One of the most thoroughgoing authoritarians in the history of radicalism is none other than the “Father of Anarchism,” Proudhon, whose name is periodically revived as a great “libertarian” model, because of his industrious repetition of the word liberty and his invocations to “revolution from below.”

Some may be willing to pass over his Hitlerite form of anti-Semitism (“The Jew is the enemy of humankind. It is necessary to send this race back to Asia, or exterminate it ...”). Or his principled racism in general (he thought it was right for the South to keep American Negroes in slavery, since they were the lowest of inferior races). Or his glorification of war for its own sake (in the exact manner of Mussolini). Or his view that women had no rights (“I deny her every political right and every initiative. For woman liberty and well-being lie solely in marriage, in motherhood,in domestic duties ...”) – that is, the “Kinder-Kirche-Küche” of the Nazis.

But it is not possible to gloss over his violent opposition not only to trade-unionism and the right to strike (even supporting police strikebreaking), but to any and every idea of the right to vote, universal suffrage, popular sovereignty, and the very idea of constitutions. (“All this democracy disgusts me ... What would I not give to sail into this mob with my clenched fists!”) His notes for his ideal society notably include suppression of all other groups, any public meeting by more than 20, any free press, and any elections; in the same notes he looks forward to “a general inquisition” and the condemnation of “several million people” to forced labor – “once the Revolution is made.”

Behind all this was a fierce contempt for the masses of people – the necessary foundation of Socialism-from-Above, as its opposite was the groundwork of Marxism. The masses are corrupt and hopeless (“I worship humanity, but I spit on men!”) They are “only savages ... whom it is our duty to civilize, and without making them our sovereign,” he wrote to a friend whom he scornfully chided with: “You still believe in the people.” Progress can come only from mastery by an elite who take care to give the people no sovereignty.

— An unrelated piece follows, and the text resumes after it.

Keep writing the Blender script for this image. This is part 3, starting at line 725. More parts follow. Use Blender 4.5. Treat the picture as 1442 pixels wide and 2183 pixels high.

At one time or another he looked to some ruling despot as the one-man dictator who would bring the Revolution: Louis Bonaparte (he wrote a whole book in 1852 extolling the Emperor as the bearer of the Revolution); Prince Jerome Bonaparte; finally Czar Alexander II (“Do not forget that the despotism of the czar is necessary to civilization”).

There was a candidate for the dictator’s job closer to home, of course: himself. He elaborated a detailed scheme for a “mutualist” business, cooperative in form, which would spread to take over all business and then the state. In his notes Proudhon put himself down as the Manager in Chief, naturally not subject to the democratic control he so despised. He took care of details in advance: “Draw up a secret program, for all the managers: irrevocable elimination of royalty, democracy, proprietors, religion [and so on].” – “The Managers are the natural representatives of the country. Ministers are only superior Managers or General Directors: as I will be one day ... When we are masters, Religion will be what we want it to be; ditto Education, philosophy, justice, administration and government.”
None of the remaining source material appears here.